The ruling applies to all federal tax provisions where marriage is a factor, including filing status, claiming personal and dependency exemptions, taking the standard deduction, employee benefits, contributing to an IRA, and claiming the earned income tax credit or child tax credit. Any same-sex marriage legally entered into in one of the 50 states, the District of Columbia, a U.S. territory, or a foreign country will be covered by the ruling. However, the ruling does not apply to registered domestic partnerships, civil unions, or similar formal relationships recognized under state law.  
Legally-married same-sex couples generally must file their 2013 federal income tax return using either the “married filing jointly” or “married filing separately” filing status. Individuals who were in same-sex marriages may, but are not required to, file original or amended returns choosing to be treated as married for federal tax purposes for one or more prior tax years still open under the statute of limitations.  Generally, the statute of limitations for filing a refund claim is three years from the date the return was filed or two years from the date the tax was paid, whichever is later. As a result, refund claims can still be filed for tax years 2010, 2011, and 2012.  
Some taxpayers may have special circumstances (such as signing an agreement with the IRS to keep the statute of limitations open) that permit them to file refund claims for tax years 2009 and earlier. Additionally, employees who purchased same-sex spouse health insurance coverage from their employers on an after-tax basis may treat the amounts paid for that coverage as pre-tax and excludable from income.
Today's ruling produces an immediate tax savings to same-sex couples in Indiana who take advantage of health care benefits offered by their employer. As it stands currently, the health care benefits provided to the same-sex spouse of an employee is taxed unlike benefits provided to straight married couples. Because Indiana repealed its inheritance tax this year, gays are no longer penalized when they leave their estate to their same-sex spouse regardless of whether they are legally married. Today's IRS ruling will allow legally married same-sex couples residing in Indiana to take advantage of the marital exemption when they leave their estates to their surviving spouse for federal inheritance tax purposes. Indiana same-sex couples will also qualify for refunds based on their newly-recognized status for up to the three past years; however, like straight married couples, they will have to pay the marriage penalty if their joint income reaches the threshold that triggers a higher tax rate.

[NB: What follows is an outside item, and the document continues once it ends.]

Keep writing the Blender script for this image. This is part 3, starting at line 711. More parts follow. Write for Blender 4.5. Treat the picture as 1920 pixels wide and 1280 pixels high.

Companies like Eli Lilly, Cummins and Wellpoint can breathe a sigh of relief after today's ruling. If the IRS had not extended the tax benefits of being legally married to same-sex couples throughout the country regardless of whether their marriage is recognized under state law, companies offering same-sex benefits would find their employees residing in Indiana being treated at a great tax disadvantage to their employees residing in other states where their marriages were legally recognized. These employers would find it difficult to retain and attract talent to Indiana if their employees face discriminatory tax treatment. The move by the IRS also puts the Indiana Department of Revenue and Gov. Mike Pence in a precarious situation if the state doesn't adopt a similar rule. The Indiana income tax is coupled with the federal income tax. If Indiana does not treat legally married same-sex couples the same way as the federal law, state income tax compliance for same-sex couples will become highly complicated. In light of today's ruling, the Indiana Chamber of Commerce may have to reconsider whether it remains neutral in the gay marriage debate opponents have vowed to renew when the legislature convenes next year.

Immediately following the Supreme Court's ruling at the end of this year's term, the Department of Homeland Security announced that it would extend the same immigration benefits to legally married same-sex couples as have traditionally been extended to opposite-sex couples. USCIS has already started processing and approving immigrant benefits for alien spouses of U.S. citizens who are legally married to a U.S. citizen regardless of whether they reside in a state which legally recognizes their marriage.


Anonymous said...

The IRS is just an administrative agency; it's not a court. As an administrative agency, it merely reflects the opinions of the executive controlling it. It's "opinions" are self-serving and not any authority in court.

Further, the opinions of an agency are not superior to state law.

When agencies set law, it's government by one branch, and we're officially a dictatorship.

Gary R. Welsh said...

It's an interpretation of a Supreme Court ruling. I'm sure there will be legal challenges, but I don't see a majority on the court that would see this issue any differently.

Anonymous said...

You're ignoring the basic legal fact that an IRS rule is not law.

Gary R. Welsh said...

An agency rule carries the force of law until the legislature or the courts say otherwise. The IRS was given two choices in the aftermath of U.S. v. Windsor. It could create one set of federal tax laws for same-sex couples living in states that recognize same-sex marriages and a different set of tax laws for same-sex couples living in states that don't recognize their marriage, or one set of rules for all couples who are legally married. The IRS chose the latter, a reading that comports with the equal protection clause.

Anonymous said...

Gary, agencies make rules. Rules bind regulated entities. Natural persons are not regulated; they're governed.

Ergo, agency rules are not laws.

In America, the Legislative Branch enacts laws. USC, Art. 1, Sec. 1.

grass greener said...

Anonymous - why are you dancing around the issue? Whether a rule or a law, the Feds recognize SS marriage, and the State of Indiana does not. When the civil rights lawsuits start coming in against Indiana by not treating "legally" married couples the same, the Indiana ban on SS marriage will fall. Interracial marriage has paved the way.